犬に吠えられたり、「くうや餅」のお店をのぞいたりして、20分くらいで海岸に出た。やはり海からの風は強い。松が植えてあるが、並木程度なので防風はしてくれない。この辺りに来てようやく人が多くなって来た。きっと車で来る人が多いのだろう。皆二見興玉神社に向かっている。有名な夫婦岩も見えて来た。

ここに祀られている猿田彦さんのお使いがカエルだそうで、鳥居をくぐるとあちこちにカエルの像が。そしてびっくり、天の岩屋というのがあった!小さな鳥居等が設えてあるが、これじゃあ閉じこもるには小さすぎる。

・・・と思ったら、ここは天照大御神が閉じこもった「古事記」の天の岩戸とは違うらしい(まあ、そりゃそうなんだけど・笑)。二見興玉神社HPによると、「宇迦御魂大神を祭った三宮神社のご遺跡であり、 当神社が日の神拝所のご由縁によって世人は天の岩屋とよんでいる」とのこと。なるほど。

夫婦岩は想像よりも岸から近い所にあった。でも初日の出をここで見よう、という人の気持ちは何となく分かるような気がした。それからこの神社には輪注連縄(わしめなわ)というのがあって、これで体の悪い部分を撫でて奉納する。直径15cmくらいの輪っかになった細い注連縄だ。初めて見た。せっかくなので大枚200円也をはたいて健康祈願。

あんまり寒いので、お参りもそこそこに、近くにあったお土産センターに避難。暖まってから帰る。丁度お昼時分になり、お腹が空いてきた。予定より大分早く見終わったので、名古屋まで出て買い物でもしよう、ということになり、食事は向こうで食べるつもりで喫茶店で一服して、すぐに駅に向かった。が、電車は丁度出たばかり。次の電車は約1時間後。駅員さんに「すみませんねぇ、時間を確かめておいてもらえるとよかったんですけどねえ」と何度も謝られてしまった。こっちが申し訳なくなる程。

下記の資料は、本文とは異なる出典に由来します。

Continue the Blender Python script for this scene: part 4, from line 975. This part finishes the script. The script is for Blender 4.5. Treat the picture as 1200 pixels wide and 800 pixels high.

せっかくの空き時間なのでやっぱりここで食事することにした。「ロッカーから荷物出さなきゃ良かったなー」とぶつぶつ言いながら、食べる所を探す。と言っても、駅周辺だけではかなり限られている。私たちはとりあえず、電車の中からも看板が見えた「肉まんのウァン」という店に入った。これが美味しかった!基本的には持ち帰り用の中華まんやギョーザの店らしいが、ちゃんと店内でも食べられるようになっていて、焼きたて/蒸かしたてを出してくれる。肉まんは野菜がたっぷり入っていて、大きさの割にあっさり食べられたし、餃子はパリパリの皮の中身がすごくジューシーで「おまえは小籠包か!」と言いたくなる程。おすすめです。電車に間に合わなかったおかげで美味しいものが食べられた。ハッピー。

今度はちゃんと時間に間に合うように駅に着いた。さっきの駅員さんに再び謝られながら電車に乗った。

家に帰ってから食べたお土産も、どれもおいしかったし、楽しい旅だった。